- **What is needed**: Every line below that contains "Blender" is to be copied.

Scene script records
※ ※ ※

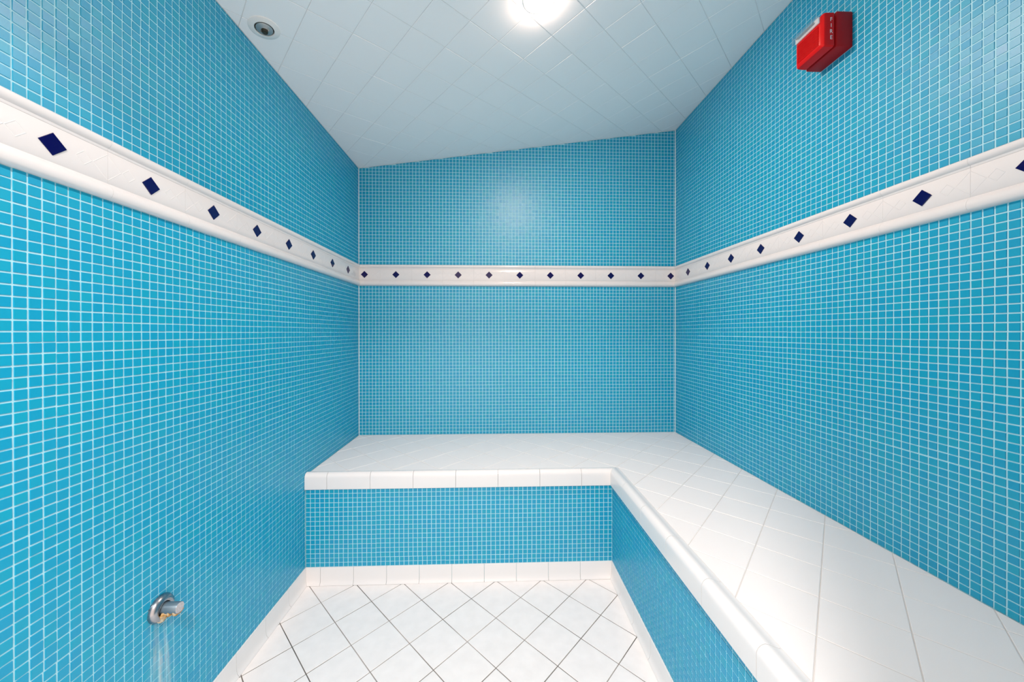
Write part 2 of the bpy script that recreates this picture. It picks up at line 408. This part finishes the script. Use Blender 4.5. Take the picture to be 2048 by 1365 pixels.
def border(wall, fr, centers, lo_, hi_):
    vm = (B1+B2)/2; FACE = .0040
    for c in centers:
        a, b = max(c-BP/2, lo_), min(c+BP/2, hi_)
        if b-a < .008: continue
        g = .0002
        for nm, prof in (('border_liner', liner_profile_top()), ('border_liner', liner_profile_bottom())):
            link(nm, extrude(nm, prof, fr, a+g, b-g), M_GLAZE, wall)
        e = .0003
        prof = [(-.004, B1+e), (FACE-.0006, B1+e), (FACE, B1+e+.0008), (FACE, B2-e-.0008), (FACE-.0006, B2-e), (-.004, B2-e)]
        t = link('border_tile', extrude('border_tile', prof, fr, a+g, b-g), M_GLAZE, wall)
        vs, fs = [], []
        def diamond(x, r, n=4):
            pts = [(x-r, vm), (x, vm+r), (x+r, vm), (x, vm-r)]
            for k in range(4):
                s = seg_clip(pts[k], pts[(k+1) % 4], a+g, b-g)
                if s: ridge(vs, fs, s[0], s[1], FACE-.0002)
        for s in (-1, 1):
            diamond(c+s*BP/2, .0300); diamond(c+s*.0555, .0150)
        if vs:
            link('relief', fix_normals(mesh_py('relief', [fr @ Vector(v) for v in vs], fs)), M_GLAZE, t)
        if a < c-.024 and b > c+.024:
            r, r2, h = .0232, .0222, FACE+.0022
            ve = [(c-r, vm, FACE-.001), (c, vm-r, FACE-.001), (c+r, vm, FACE-.001), (c, vm+r, FACE-.001)]
            ve += [(c-r, vm, h-.0006), (c, vm-r, h-.0006), (c+r, vm, h-.0006), (c, vm+r, h-.0006)]
            ve += [(c-r2, vm, h), (c, vm-r2, h), (c+r2, vm, h), (c, vm+r2, h)]
            fc = [(8, 9, 10, 11)]+[(k, (k+1) % 4, 4+(k+1) % 4, 4+k) for k in range(4)]+[(4+k, 4+(k+1) % 4, 8+(k+1) % 4, 8+k) for k in range(4)]
            mt = Matrix.Translation((c, vm, h)) @ Matrix.Rotation(random.gauss(0, .02), 4, 'X') @ Matrix.Rotation(random.gauss(0, .02), 4, 'Y') @ Matrix.Translation((-c, -vm, -h))
            link('diamond_inlay', fix_normals(mesh_py('diamond_inlay', [fr @ (mt @ Vector(v)) for v in ve], fc)), M_INLAY, t)
border(wall_left, F_LEFT, [0.1797+BP*k for k in range(-1, 13)], 0.0, FRONT)
border(wall_right, F_RIGHT, [0.1663+BP*k for k in range(-1, 13)], 0.0, FRONT)
border(wall_back, F_BACK, [0.0383+BP*k for k in range(0, 11)], 0.0035, W-.0035)

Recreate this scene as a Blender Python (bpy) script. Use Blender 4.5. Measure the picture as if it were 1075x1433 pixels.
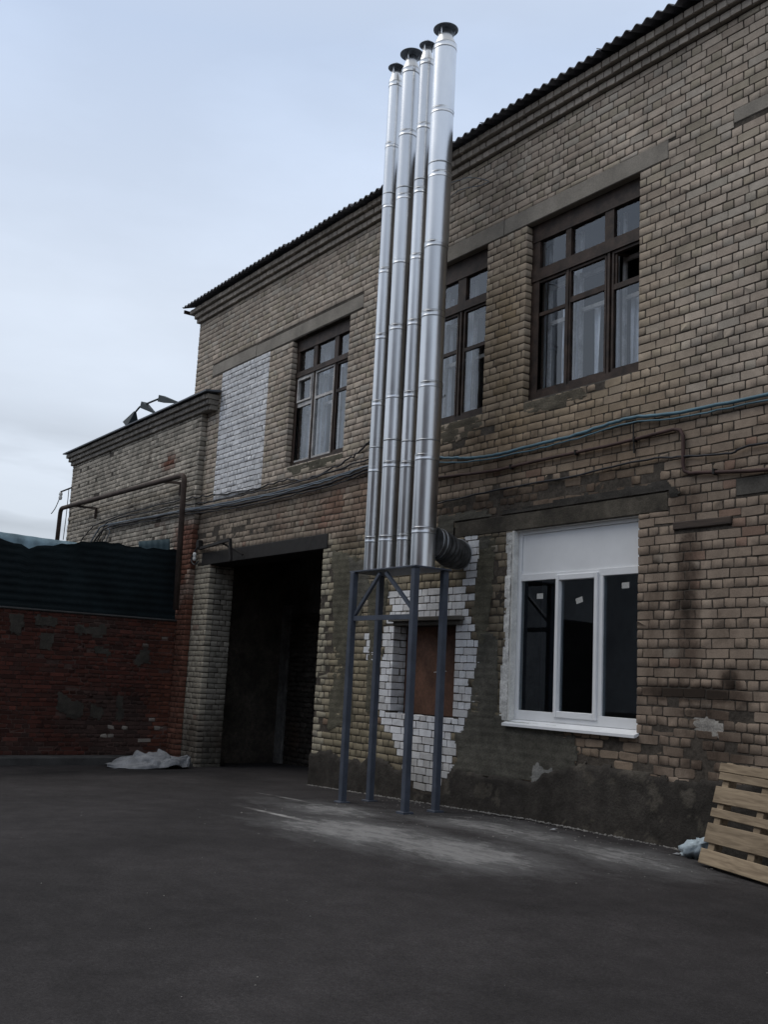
import bpy, math, random
import numpy as np
from mathutils import Vector, Matrix

for o in list(bpy.data.objects):
    bpy.data.objects.remove(o)
SC = bpy.context.scene
COL = SC.collection
random.seed(7)
RNG = np.random.default_rng(11)

# ------------------------------------------------------------------ camera, sky, sun, exposure
cam_d = bpy.data.cameras.new("camera")
cam = bpy.data.objects.new("camera", cam_d)
COL.objects.link(cam)
CAM = Vector((0.0, -8.5, 1.49))
RGT, UPV, FWD = Vector((.5825, .8114, .0494)), Vector((.1024, -.1336, .9857)), Vector((-.8064, .5691, .1609))
m3 = Matrix((RGT, UPV, -FWD)).transposed()
cam.matrix_world = Matrix.Translation(CAM) @ m3.to_4x4()
cam_d.sensor_fit = 'VERTICAL'
cam_d.sensor_height = 36
cam_d.lens = 36.07
cam_d.clip_start = .05
cam_d.clip_end = 2000
SC.camera = cam

SUN_DIR = Vector((-.42, -.38, .82)).normalized()          # from the yard towards the bright part of the overcast
world = bpy.data.worlds.new("World")
SC.world = world
world.use_nodes = True
nt = world.node_tree
nt.nodes.clear()
N = nt.nodes.new
L = nt.links.new
out = N('ShaderNodeOutputWorld')
bg = N('ShaderNodeBackground')
bg.inputs['Strength'].default_value = .1
L(bg.outputs[0], out.inputs[0])
sky = N('ShaderNodeTexSky')
sky.sky_type = 'NISHITA'
sky.sun_disc = False
sky.sun_elevation = math.asin(SUN_DIR.z)
sky.sun_rotation = math.atan2(SUN_DIR.x, SUN_DIR.y)
sky.dust_density = 2.0
tc = N('ShaderNodeTexCoord')
sep = N('ShaderNodeSeparateXYZ')
L(tc.outputs['Generated'], sep.inputs[0])
ramp = N('ShaderNodeValToRGB')
els = ramp.color_ramp.elements
els[0].position, els[0].color = 0.0, (.58, .63, .68, 1)
els[1].position, els[1].color = .95, (.74, .76, .79, 1)
e = els.new(.12); e.color = (.64, .70, .78, 1)
e = els.new(.33); e.color = (.67, .745, .86, 1)
e = els.new(.55); e.color = (.54, .645, .83, 1)
e = els.new(.75); e.color = (.66, .71, .79, 1)
L(sep.outputs['Z'], ramp.inputs[0])
mp = N('ShaderNodeMapping')
mp.inputs['Scale'].default_value = (1.0, 1.0, 3.2)
L(tc.outputs['Generated'], mp.inputs[0])
nz = N('ShaderNodeTexNoise')
nz.inputs['Scale'].default_value = 2.2
nz.inputs['Detail'].default_value = 6
nz.inputs['Roughness'].default_value = .52
L(mp.outputs[0], nz.inputs['Vector'])
mr = N('ShaderNodeMapRange')
mr.inputs['From Min'].default_value = .38
mr.inputs['From Max'].default_value = .64
mr.inputs['To Min'].default_value = .92
mr.inputs['To Max'].default_value = 1.04
L(nz.outputs['Fac'], mr.inputs['Value'])
# a bank of grey cloud low all round the horizon
mp2 = N('ShaderNodeMapping')
mp2.inputs['Scale'].default_value = (1.3, 1.3, 7.0)
mp2.inputs['Location'].default_value = (.35, .1, .15)
L(tc.outputs['Generated'], mp2.inputs[0])
nz2 = N('ShaderNodeTexNoise')
nz2.inputs['Scale'].default_value = 1.7
nz2.inputs['Detail'].default_value = 5
L(mp2.outputs[0], nz2.inputs['Vector'])
mr2 = N('ShaderNodeMapRange')
mr2.inputs['From Min'].default_value = .36
mr2.inputs['From Max'].default_value = .48
L(nz2.outputs['Fac'], mr2.inputs['Value'])
band = N('ShaderNodeValToRGB')
be = band.color_ramp.elements
be[0].position, be[0].color = .05, (.25, .25, .25, 1)
be[1].position, be[1].color = .24, (0, 0, 0, 1)
for p_, v_ in ((.115, .3), (.14, 1.0), (.17, .9)):
    q_ = be.new(p_); q_.color = (v_, v_, v_, 1)
L(sep.outputs['Z'], band.inputs[0])
mul = N('ShaderNodeMath'); mul.operation = 'MULTIPLY'
L(mr2.outputs[0], mul.inputs[0]); L(band.outputs[0], mul.inputs[1])
mul2 = N('ShaderNodeMath'); mul2.operation = 'MULTIPLY_ADD'
mul2.inputs[1].default_value = -.42
mul2.inputs[2].default_value = 1.0
L(mul.outputs[0], mul2.inputs[0])
fac = N('ShaderNodeMath'); fac.operation = 'MULTIPLY'
L(mr.outputs[0], fac.inputs[0]); L(mul2.outputs[0], fac.inputs[1])
f10 = N('ShaderNodeMath'); f10.operation = 'MULTIPLY'; f10.inputs[1].default_value = 10.0
L(fac.outputs[0], f10.inputs[0])
sc_ = N('ShaderNodeVectorMath'); sc_.operation = 'SCALE'
L(ramp.outputs[0], sc_.inputs[0]); L(f10.outputs[0], sc_.inputs['Scale'])
mx = N('ShaderNodeMix'); mx.data_type = 'RGBA'
mx.inputs[0].default_value = .93
L(sky.outputs[0], mx.inputs[6]); L(sc_.outputs[0], mx.inputs[7])
L(mx.outputs[2], bg.inputs['Color'])

sun_d = bpy.data.lights.new("sun", 'SUN')
sun_d.energy = 1.0
sun_d.angle = math.radians(45)
sun_d.color = (1, .95, .87)
sun = bpy.data.objects.new("sun", sun_d)
sun.rotation_euler = SUN_DIR.to_track_quat('Z', 'Y').to_euler()
COL.objects.link(sun)

SC.view_settings.view_transform = 'Standard'
SC.view_settings.look = 'None'
SC.view_settings.exposure = 0.18
SC.view_settings.gamma = 1
SC.view_settings.use_curve_mapping = False

# ------------------------------------------------------------------ numpy noise
def hash2(ix, iy, seed):
    h = (ix.astype(np.int64) * 374761393 + iy.astype(np.int64) * 668265263 + seed * 974634777) & 0xffffffff
    h = ((h ^ (h >> 13)) * 1274126177) & 0xffffffff
    return ((h ^ (h >> 16)) & 0xffff) / 65535.0

def vnoise(x, y, s=1.0, seed=0):
    x = np.asarray(x, float) / s; y = np.asarray(y, float) / s
    ix = np.floor(x); iy = np.floor(y)
    fx = x - ix; fy = y - iy
    fx = fx * fx * (3 - 2 * fx); fy = fy * fy * (3 - 2 * fy)
    a = hash2(ix, iy, seed); b = hash2(ix + 1, iy, seed)
    c = hash2(ix, iy + 1, seed); d = hash2(ix + 1, iy + 1, seed)
    return (a * (1 - fx) + b * fx) * (1 - fy) + (c * (1 - fx) + d * fx) * fy

def fbm(x, y, s=1.0, seed=0, o=4):
    t = 0; a = .5; n = 0
    for i in range(o):
        t = t + a * vnoise(x, y, s, seed + i * 17); n += a; s *= .5; a *= .55
    return t / n

def sstep(a, b, v):
    t = np.clip((v - a) / (b - a), 0, 1)
    return t * t * (3 - 2 * t)

def gz(x):          # height of the yard: level in front of the window, falling away to the red wall
    return -.029 * np.clip(-8.8 - np.asarray(x, float), 0, 10.2)

# ------------------------------------------------------------------ materials
def newmat(name):
    m = bpy.data.materials.new(name)
    m.use_nodes = True
    t = m.node_tree
    return m, t, t.nodes['Principled BSDF']

def noise_mul(t, color_socket, scale, lo, hi, detail=5, pos=None, rough=.6):
    """colour x noise in [lo, hi]"""
    n = t.nodes.new('ShaderNodeTexNoise')
    n.inputs['Scale'].default_value = scale
    n.inputs['Detail'].default_value = detail
    n.inputs['Roughness'].default_value = rough
    if pos is None:
        pos = t.nodes.new('ShaderNodeNewGeometry').outputs['Position']
    t.links.new(pos, n.inputs['Vector'])
    r = t.nodes.new('ShaderNodeMapRange')
    r.inputs['From Min'].default_value = .3
    r.inputs['From Max'].default_value = .7
    r.inputs['To Min'].default_value = lo
    r.inputs['To Max'].default_value = hi
    t.links.new(n.outputs['Fac'], r.inputs['Value'])
    v = t.nodes.new('ShaderNodeVectorMath')
    v.operation = 'SCALE'
    t.links.new(color_socket, v.inputs[0])
    t.links.new(r.outputs[0], v.inputs['Scale'])
    return v.outputs[0], n.outputs['Fac']

def bump(t, b, fac, strength, dist):
    n = t.nodes.new('ShaderNodeBump')
    n.inputs['Strength'].default_value = strength
    n.inputs['Distance'].default_value = dist
    t.links.new(fac, n.inputs['Height'])
    t.links.new(n.outputs[0], b.inputs['Normal'])

def rgb(t, c):
    n = t.nodes.new('ShaderNodeRGB')
    n.outputs[0].default_value = (*c, 1)
    return n.outputs[0]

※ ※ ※

- **Solution to this exercise**:
Write part 2 of the bpy script that recreates this picture. It picks up at line 408. This part finishes the script. Use Blender 4.5. Take the picture to be 2048 by 1365 pixels.
Recreate this scene as a Blender Python (bpy) script. Use Blender 4.5. Measure the picture as if it were 1075x1433 pixels.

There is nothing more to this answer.